The state of Rhode Island raised the TIA as a defense to the suit, arguing that although the fees were labelled as tolls, they were actually taxes subject to the TIA. Although the Supreme Court has indicated it prefers clear boundaries, the district court framed the issue as one “which pits the actual language of the TIA and the context surrounding its enactment in the 1930s against several more modern decisions of the First Circuit that attempt to distinguish between fees and taxes.” In other words, let’s make this more confusing. The district court then cited a number of cases decided prior to enactment of the TIA, including one decided by the Supreme Court in 1887, that a toll is not a tax and that they are distinct and serve different purposes. Despite these decisions, the court then discussed whether the exaction in question fell within the three-pronged test of San Juan Cellular Telephone Co. v. Pub. Serv. Comm’n of P.R., 967 F.2d 683 (1st Cir. 1992), the purpose of which is to decide if a challenged assessment is more like a tax or a regulatory fee.

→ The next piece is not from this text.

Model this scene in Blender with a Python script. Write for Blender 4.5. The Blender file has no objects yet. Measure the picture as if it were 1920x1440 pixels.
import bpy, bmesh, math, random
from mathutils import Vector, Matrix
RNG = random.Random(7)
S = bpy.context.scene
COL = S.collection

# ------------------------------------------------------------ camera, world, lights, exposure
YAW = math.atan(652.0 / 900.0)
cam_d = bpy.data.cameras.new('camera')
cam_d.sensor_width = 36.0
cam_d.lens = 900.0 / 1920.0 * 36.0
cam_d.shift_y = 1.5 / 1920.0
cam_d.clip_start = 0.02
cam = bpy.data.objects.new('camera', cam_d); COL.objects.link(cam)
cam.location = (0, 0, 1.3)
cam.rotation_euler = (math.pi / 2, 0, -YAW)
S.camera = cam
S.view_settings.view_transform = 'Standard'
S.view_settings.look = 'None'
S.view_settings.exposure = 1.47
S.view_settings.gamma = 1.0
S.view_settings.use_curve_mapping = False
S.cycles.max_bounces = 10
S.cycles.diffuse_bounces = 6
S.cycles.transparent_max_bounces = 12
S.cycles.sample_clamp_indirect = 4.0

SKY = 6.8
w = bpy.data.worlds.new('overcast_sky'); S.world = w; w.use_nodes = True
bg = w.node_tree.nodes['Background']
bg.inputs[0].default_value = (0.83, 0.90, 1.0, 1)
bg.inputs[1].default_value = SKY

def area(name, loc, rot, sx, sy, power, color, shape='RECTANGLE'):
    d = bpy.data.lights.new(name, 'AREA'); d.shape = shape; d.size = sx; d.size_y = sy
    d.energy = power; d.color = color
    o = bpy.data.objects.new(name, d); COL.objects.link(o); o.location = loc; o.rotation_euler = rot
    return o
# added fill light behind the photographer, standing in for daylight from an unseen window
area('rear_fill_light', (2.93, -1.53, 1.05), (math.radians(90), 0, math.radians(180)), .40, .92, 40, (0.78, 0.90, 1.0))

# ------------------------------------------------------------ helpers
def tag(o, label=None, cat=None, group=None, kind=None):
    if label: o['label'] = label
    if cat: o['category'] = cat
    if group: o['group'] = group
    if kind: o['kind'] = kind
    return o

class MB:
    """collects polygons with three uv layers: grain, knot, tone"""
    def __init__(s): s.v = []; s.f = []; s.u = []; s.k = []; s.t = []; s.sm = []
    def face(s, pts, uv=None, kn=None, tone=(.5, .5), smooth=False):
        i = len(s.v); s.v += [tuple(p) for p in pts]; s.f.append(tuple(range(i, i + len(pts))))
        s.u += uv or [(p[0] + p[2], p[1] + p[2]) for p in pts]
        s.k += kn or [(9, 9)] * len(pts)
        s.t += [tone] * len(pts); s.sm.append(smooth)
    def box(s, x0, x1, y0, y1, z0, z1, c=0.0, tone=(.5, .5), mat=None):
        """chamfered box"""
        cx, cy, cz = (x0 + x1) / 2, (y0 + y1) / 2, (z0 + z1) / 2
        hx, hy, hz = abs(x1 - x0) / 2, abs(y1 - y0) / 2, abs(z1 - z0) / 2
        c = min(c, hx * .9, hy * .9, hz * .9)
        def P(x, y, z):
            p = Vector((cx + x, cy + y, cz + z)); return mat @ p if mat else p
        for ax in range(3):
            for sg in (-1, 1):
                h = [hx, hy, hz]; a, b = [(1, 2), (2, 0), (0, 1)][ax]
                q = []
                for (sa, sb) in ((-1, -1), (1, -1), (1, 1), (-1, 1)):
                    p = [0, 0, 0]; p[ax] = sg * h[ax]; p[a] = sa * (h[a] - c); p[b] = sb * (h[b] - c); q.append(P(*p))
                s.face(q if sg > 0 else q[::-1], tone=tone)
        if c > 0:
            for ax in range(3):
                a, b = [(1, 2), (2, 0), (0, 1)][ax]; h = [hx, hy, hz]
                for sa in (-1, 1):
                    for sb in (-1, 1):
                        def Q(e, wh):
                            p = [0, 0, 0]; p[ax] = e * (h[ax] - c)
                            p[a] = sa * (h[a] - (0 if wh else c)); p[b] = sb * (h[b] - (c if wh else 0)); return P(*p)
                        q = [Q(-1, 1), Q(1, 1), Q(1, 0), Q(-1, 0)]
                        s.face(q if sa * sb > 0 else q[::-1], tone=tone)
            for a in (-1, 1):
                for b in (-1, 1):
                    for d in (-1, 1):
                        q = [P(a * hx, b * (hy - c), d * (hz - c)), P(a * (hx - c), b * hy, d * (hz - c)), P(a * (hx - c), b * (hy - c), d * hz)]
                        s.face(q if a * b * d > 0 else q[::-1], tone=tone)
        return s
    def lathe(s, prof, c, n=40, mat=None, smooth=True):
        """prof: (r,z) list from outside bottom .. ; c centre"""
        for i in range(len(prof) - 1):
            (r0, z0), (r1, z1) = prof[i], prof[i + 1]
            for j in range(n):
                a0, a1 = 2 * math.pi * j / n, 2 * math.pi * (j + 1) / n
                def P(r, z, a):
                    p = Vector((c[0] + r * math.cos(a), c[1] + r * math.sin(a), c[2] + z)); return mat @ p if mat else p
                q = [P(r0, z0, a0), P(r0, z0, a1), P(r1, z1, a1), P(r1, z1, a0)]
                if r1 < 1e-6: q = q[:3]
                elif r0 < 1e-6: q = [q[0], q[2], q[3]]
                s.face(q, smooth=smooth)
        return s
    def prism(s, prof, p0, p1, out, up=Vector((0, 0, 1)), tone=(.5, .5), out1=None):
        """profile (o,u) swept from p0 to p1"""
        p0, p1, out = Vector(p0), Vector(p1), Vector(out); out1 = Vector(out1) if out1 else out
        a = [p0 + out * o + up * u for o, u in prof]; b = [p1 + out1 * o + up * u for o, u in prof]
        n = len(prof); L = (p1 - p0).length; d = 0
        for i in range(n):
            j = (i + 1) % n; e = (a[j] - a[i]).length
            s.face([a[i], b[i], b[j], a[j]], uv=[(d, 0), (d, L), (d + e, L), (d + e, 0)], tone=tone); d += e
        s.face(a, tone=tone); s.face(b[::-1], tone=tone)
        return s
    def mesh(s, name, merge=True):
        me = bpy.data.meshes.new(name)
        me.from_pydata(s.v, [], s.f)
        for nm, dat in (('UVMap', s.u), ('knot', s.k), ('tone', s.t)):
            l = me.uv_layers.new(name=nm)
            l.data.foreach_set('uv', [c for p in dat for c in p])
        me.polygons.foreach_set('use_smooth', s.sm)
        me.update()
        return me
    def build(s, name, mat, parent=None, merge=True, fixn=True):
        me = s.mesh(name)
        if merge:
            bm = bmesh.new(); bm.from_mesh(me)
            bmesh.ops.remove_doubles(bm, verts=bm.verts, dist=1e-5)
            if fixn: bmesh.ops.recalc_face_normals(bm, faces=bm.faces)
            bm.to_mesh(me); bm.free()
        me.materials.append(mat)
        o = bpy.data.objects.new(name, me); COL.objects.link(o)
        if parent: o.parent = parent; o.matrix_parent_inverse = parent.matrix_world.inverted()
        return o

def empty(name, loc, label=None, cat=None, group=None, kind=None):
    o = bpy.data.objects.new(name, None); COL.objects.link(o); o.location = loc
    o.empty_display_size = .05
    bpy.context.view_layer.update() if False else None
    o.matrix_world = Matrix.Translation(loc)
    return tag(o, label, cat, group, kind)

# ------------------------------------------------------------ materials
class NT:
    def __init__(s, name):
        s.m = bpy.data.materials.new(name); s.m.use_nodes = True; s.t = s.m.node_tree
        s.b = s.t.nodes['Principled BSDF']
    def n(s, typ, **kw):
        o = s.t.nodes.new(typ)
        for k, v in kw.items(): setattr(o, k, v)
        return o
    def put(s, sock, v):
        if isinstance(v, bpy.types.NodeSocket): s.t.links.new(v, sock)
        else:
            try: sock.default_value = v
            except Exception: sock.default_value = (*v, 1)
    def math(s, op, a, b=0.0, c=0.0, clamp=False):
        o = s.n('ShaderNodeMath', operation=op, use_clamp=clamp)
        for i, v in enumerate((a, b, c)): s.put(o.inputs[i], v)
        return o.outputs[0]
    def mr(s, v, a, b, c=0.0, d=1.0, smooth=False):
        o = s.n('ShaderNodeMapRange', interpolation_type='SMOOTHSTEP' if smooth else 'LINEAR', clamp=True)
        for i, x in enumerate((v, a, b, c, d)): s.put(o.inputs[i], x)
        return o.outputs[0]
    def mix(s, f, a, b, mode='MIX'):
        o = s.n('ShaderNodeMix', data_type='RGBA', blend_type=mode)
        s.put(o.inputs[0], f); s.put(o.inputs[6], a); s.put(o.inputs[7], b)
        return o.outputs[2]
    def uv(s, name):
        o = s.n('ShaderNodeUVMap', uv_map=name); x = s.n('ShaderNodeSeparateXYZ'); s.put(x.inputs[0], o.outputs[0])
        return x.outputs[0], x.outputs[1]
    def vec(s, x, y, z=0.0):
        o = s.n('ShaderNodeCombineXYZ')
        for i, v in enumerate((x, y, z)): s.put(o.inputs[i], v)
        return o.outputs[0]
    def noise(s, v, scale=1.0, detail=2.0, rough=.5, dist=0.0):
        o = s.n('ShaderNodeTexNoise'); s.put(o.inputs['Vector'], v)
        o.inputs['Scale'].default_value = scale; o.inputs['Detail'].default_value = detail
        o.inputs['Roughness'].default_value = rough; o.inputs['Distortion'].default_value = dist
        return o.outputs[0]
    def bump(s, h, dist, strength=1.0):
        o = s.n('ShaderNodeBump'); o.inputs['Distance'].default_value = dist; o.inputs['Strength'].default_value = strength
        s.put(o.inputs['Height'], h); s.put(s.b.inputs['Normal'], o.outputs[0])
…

Despite finding that two of the three prongs were more in the nature of a fee, the court relied on the final prong of the test to decide the bridge tolls were actually taxes, and the suit was thus barred by the TIA. The case has been appealed to the First Circuit, and as the trucking company plaintiffs note in the brief to the circuit, this is the first case involving an exaction labelled a toll that has been found to be a tax.

It seems that while the mirage of clear boundaries for the AIA and the TIA is out there, the courts have difficulties in making their way to it. I am reminded of a scene from Monty Python and the Holy Grail – “Bring me a shrubbery.” “Not THAT shrubbery.”

And we go on trying to make sense of what the courts really want.